Trailhead: Gowan Trail
Fee:$2/person age 7-13; $5/person 14+
Attractions: Natural bridge, scenery




View Tonto Natural Bridge in a larger map

Tonto Natural Bridge is located in Tonto Natural Bridge State Park near Payson, Arizona. At 183 feet high and 150 feet wide it is believed to be the largest travertine bridge in the world. Travertine is a finely crystalline form of dissolved limestone formed by the deposition of calcium carbonate in fresh water. It is a chemical sedimentary rock derived from the evaporation of spring water rich in calcium carbonate. A natural bridge is different from a typical arch in that it is formed by the forces of water. The parks website has the full story of the bridges formation as well as other useful information.


Tonto Bridge is about 10 miles north of Payson, Arizona on Highway 87. The park is open 7 days a week from 9am to 5pm. The latest entry to the park is at 4pm.


The trail from the parking lot to Viewpoint 1 is paved and wheelchair accessible. From this overlook the north side of the bridge is in clear view.


Continue following the signs for the Gowan trail. This hike is going to descend the Gowan trail, pass through the cave, or tunnel, of the bridge, and follow the Pine Creek trail back to the parking area to make one big loop hike.


The Gowan trail descends a little over 200 feet to Pine Creek. Steps make easy work of the steeper sections of the trail. David Gowan was a prospector who stumbled upon the natural bridge while running from Apaches in 1877. He later laid claim to the land and took up residence.There is more to read about that on the states website also.


The Gowan trail ends at a viewpoint near the mouth of the cave. Most visitors will turn around at this spot and return the way they came.


The bridges tunnel is an amazing 400 feet long. That fact becomes significant if you choose to hike beyond this point and continue through the bridge.


Wading isn't permitted under the bridge. Arrows on the rock show the best route to take.


Water dripping inside the cave makes the already slick rock a little treacherous in a couple of places. Scooting on your fanny may be your best bet.


The most difficult spot is near the upstream mouth of the cave where you have to climb 20 or 30 feet to get around a spillover and some huge boulders.


A few footholds make the seemingly impossible more doable for us older folks.

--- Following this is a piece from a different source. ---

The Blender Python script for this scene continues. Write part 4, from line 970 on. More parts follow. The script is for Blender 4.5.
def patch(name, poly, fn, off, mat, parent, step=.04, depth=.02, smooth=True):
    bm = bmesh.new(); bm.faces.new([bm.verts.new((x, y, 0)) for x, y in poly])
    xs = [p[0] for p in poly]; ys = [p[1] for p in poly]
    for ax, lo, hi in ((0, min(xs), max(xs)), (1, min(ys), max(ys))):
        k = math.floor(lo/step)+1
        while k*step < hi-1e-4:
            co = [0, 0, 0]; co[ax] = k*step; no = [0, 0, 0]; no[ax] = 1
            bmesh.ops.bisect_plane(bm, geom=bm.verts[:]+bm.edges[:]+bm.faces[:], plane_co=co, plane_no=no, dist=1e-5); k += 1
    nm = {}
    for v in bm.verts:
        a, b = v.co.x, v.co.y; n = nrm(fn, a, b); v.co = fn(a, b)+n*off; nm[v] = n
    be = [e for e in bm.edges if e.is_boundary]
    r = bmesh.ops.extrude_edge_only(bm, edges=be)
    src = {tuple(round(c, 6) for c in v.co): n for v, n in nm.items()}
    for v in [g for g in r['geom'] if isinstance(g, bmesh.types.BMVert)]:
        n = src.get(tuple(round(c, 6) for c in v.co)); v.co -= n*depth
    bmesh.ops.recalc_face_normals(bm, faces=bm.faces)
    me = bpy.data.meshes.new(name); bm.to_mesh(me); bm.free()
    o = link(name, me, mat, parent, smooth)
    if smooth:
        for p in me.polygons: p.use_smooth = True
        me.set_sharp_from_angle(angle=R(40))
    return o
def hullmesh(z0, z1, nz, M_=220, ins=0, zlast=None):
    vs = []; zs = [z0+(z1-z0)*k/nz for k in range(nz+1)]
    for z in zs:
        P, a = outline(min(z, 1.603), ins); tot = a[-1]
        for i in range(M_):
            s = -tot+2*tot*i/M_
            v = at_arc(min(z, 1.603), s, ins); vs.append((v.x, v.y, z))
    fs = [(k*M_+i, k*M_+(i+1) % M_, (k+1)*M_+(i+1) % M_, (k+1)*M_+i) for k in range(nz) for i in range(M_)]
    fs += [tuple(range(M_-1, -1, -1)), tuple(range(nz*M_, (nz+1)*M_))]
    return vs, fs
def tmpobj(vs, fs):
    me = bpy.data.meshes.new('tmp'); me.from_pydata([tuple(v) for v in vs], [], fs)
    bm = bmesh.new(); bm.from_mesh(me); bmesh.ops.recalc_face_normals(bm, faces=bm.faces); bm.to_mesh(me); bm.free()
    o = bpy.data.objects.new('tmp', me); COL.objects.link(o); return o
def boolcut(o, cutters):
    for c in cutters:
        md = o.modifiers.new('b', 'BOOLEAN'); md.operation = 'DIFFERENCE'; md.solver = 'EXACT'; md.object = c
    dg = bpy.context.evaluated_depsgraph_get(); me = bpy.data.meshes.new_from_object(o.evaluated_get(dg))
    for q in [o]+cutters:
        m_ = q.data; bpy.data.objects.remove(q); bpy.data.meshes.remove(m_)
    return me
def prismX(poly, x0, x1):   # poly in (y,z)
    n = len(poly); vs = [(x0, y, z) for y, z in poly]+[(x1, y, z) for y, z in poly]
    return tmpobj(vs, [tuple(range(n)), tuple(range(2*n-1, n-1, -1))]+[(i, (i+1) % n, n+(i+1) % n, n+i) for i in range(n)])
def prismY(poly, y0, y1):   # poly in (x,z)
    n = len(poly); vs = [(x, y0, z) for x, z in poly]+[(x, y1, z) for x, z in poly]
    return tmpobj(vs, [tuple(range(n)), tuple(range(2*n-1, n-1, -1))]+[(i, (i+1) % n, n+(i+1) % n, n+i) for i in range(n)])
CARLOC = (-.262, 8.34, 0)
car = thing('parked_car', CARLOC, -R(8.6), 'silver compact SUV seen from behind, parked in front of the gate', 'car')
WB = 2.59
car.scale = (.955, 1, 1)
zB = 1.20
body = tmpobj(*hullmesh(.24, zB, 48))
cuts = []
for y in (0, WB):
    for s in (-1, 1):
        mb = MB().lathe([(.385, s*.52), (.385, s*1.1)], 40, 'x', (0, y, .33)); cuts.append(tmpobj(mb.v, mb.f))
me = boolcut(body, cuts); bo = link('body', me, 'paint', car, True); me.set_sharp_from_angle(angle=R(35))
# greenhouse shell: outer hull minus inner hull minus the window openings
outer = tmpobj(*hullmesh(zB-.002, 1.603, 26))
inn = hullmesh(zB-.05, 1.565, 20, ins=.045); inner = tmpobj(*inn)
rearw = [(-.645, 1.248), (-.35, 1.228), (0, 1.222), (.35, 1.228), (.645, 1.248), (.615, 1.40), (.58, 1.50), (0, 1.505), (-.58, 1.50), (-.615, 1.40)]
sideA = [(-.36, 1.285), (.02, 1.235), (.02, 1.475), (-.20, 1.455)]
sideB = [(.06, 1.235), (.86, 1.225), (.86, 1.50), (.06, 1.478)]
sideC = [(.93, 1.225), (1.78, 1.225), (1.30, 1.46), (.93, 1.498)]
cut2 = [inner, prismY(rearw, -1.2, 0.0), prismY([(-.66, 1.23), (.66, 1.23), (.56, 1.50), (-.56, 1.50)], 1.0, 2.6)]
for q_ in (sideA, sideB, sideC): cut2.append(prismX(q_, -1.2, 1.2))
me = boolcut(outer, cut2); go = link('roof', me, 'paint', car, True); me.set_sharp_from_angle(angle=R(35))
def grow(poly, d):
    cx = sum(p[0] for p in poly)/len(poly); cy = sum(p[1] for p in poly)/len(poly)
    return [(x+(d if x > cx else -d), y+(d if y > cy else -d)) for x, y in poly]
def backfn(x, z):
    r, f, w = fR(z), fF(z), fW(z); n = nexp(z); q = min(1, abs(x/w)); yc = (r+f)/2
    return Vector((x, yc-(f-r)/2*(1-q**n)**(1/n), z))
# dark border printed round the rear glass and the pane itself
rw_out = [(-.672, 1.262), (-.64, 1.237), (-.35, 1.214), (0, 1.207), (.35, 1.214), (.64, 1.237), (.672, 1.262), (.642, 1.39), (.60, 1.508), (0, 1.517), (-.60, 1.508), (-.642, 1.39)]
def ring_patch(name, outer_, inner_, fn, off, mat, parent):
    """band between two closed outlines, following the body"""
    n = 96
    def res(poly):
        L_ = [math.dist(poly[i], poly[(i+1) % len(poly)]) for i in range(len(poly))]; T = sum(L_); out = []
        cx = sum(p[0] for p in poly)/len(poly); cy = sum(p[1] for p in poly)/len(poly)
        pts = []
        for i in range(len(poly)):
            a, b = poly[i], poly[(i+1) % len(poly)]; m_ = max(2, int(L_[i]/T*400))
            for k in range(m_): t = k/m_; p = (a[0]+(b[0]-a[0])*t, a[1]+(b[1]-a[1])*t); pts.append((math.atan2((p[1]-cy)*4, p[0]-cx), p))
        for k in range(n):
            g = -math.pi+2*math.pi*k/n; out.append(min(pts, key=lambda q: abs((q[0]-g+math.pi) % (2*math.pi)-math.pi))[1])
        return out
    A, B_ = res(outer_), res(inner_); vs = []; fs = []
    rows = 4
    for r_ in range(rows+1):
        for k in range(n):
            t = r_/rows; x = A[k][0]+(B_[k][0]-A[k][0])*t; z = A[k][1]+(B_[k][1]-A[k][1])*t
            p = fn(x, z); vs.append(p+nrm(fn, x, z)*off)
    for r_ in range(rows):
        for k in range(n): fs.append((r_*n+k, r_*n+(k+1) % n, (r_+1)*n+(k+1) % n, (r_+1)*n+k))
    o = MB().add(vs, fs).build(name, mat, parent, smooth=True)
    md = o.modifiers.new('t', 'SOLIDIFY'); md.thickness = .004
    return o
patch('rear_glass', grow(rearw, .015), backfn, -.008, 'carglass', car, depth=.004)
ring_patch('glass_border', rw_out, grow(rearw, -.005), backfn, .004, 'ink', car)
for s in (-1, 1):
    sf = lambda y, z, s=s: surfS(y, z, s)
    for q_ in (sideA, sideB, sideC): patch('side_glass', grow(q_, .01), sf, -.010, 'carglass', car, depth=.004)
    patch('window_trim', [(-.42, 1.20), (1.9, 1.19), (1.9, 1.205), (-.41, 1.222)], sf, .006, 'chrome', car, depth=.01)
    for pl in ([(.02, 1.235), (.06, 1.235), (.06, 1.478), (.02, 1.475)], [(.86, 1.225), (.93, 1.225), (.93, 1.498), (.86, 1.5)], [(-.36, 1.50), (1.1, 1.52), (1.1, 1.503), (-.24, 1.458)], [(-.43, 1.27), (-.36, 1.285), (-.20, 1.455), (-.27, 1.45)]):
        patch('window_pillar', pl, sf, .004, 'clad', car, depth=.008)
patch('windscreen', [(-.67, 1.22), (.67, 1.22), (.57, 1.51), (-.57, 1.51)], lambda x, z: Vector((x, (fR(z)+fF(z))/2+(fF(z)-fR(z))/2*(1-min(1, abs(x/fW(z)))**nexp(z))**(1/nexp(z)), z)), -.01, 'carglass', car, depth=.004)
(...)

Quite lovely don't you think?


The rest of the trail up Pine Creek is still very primitive. You will have to scramble over boulders in places with only a few helpful trail markers that point out the best route. This trip was made in the month of May and there was very little water flowing through the canyon. It is possible that the water was being diverted to lessen the effects of erosion on the bridge.


Enough elevation is gained hiking up the creek that the climb out of the canyon is pretty gentle. Some people hike the trail in the opposite direction which means they have a steeper climb going up the Gowan trail. That would also mean having to slide down the slickrock inside of the cave. Personally, we find ascending steep areas much easier. Hopefully the YouTube slideshow at the end of this post will give a good enough look at what this route looks like. We saw people of all ages that, like us, seemed to be having the time of their life.


Hiking through Tonto Bridge is very difficult and can be dangerous. There are plenty of other options for enjoying the beauty of Tonto Bridge. Other than just visiting the overlooks you can hike down the Gowan trail to the viewpoint at the mouth of the bridge and hike the Waterfall, Anna Mae and Pine Creek trails. There are several ramadas with picnic tables and, of course, don't forget the quaint little gift shop. If you would like to see it for yourself then all you have to do is 'Take a hike'.